Because for some reason, the oddsmakers made the Crimson Tide underdogs in their first big game since the loss.

The loss that sent Alabama plummeting wasn’t just any loss though. It was a home loss, pundits pointed out. Alabama just doesn’t lose at home. And that’s correct.

Alabama doesn’t embarrass itself at home on national television.

Alabama doesn’t let opposing offenses pass for 329 yards.

Alabama doesn’t allow 43 points.

Alabama doesn’t give up 24 points off turnovers.

Alabama doesn’t turn the ball over five times.

And finally, Alabama head coach Nick Saban doesn’t take kindly to anything mentioned above.

The Crimson Tide shouldn’t have even been in the game against the Rebels, let alone have the ball late in the fourth quarter with a chance to drive for the game-winning score — twice.

Yet somehow they were, which just speaks to how much of a fluke that game was. Alabama handed Ole Miss the victory. Four of the Rebels’ eight scoring drives — and three of their five touchdowns — came on drives starting inside Alabama’s 31-yard line. Long story short, the Rebels should have destroyed the Crimson Tide.

And yet Ole Miss didn’t. Alabama still had more than a small chance of winning that football game. So when the AP poll came out two weeks ago and dropped the Crimson Tide so fast it was as if anchors were tied around their feet; and when the same pollsters called in NASA to launch Ole Miss to the moon or even Mars, I couldn’t believe what I was seeing. Alabama, the 12th-best team in the country? Ole Miss the third?

Had everyone lost their minds?

After Alabama blew out UL-Monroe, 34-0, two weeks ago, I thought enough time had passed for emotions to blow over and reason to regain its grip on reality.

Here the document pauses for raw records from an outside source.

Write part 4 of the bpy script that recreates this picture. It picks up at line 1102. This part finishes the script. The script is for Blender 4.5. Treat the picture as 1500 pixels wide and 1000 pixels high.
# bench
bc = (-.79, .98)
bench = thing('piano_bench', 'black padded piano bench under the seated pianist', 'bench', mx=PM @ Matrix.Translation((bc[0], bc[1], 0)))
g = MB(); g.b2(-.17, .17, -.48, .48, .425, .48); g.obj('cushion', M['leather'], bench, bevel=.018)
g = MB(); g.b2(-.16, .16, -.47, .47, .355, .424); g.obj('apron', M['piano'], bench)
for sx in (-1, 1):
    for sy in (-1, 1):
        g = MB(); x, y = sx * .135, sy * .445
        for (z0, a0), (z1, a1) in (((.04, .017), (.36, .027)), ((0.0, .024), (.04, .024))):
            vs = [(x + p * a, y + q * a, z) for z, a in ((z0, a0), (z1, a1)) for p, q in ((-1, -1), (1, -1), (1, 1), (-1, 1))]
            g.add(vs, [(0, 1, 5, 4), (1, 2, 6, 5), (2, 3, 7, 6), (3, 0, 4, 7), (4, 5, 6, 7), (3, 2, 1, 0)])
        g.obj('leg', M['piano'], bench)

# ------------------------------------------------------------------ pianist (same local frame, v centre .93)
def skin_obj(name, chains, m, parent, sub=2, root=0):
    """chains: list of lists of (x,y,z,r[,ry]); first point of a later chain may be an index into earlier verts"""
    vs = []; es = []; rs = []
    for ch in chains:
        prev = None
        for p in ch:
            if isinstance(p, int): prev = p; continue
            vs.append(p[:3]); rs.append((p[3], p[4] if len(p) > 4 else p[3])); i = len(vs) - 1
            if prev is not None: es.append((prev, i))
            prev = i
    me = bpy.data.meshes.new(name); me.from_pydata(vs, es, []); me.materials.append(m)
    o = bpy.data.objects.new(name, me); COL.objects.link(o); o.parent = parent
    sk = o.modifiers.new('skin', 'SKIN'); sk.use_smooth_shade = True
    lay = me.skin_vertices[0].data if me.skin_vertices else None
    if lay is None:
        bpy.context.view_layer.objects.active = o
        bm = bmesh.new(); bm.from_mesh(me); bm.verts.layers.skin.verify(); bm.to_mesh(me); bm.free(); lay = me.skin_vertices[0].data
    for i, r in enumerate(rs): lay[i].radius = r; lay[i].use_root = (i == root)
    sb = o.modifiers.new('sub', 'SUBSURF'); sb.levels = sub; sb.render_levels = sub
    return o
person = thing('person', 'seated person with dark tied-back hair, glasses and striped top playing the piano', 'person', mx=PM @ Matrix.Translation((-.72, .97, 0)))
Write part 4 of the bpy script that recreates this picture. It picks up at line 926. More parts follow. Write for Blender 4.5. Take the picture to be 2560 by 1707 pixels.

But no. Instead, the polls actually dropped Alabama another spot, to No. 13, and then proceeded to make matters worse by favoring No. 8 Georgia by 2.5 points.

Are you kidding me?

With no offense meant to UL-Monroe, Saban basically had two weeks to plan for the Bulldogs.

And by plan, I mean say a lot of words to his team I cannot repeat in print.

So when I found out the score was ‘only’ 31-3 in the third quarter, I was surprised — that Georgia had scored.

The over-under on the game was 55 points, and the only reason I would have been nervous about the teams eclipsing that mark was my uncertainty that Alabama would be able to score that many points on its own; the Bulldogs, I was convinced, weren’t even going to sniff midfield, let alone the end zone.

How did anyone really believe Alabama wasn’t going to come out frothing at the mouth and carrying a massive chip on its shoulder? Seriously, where have you been for the last, oh, decade?

Now, just days after claiming Alabama’s reign as one of the top teams in college football was over, everyone and their mother is praising the Crimson Tide as one of the best teams in country.

That, for once, isn’t an overreaction.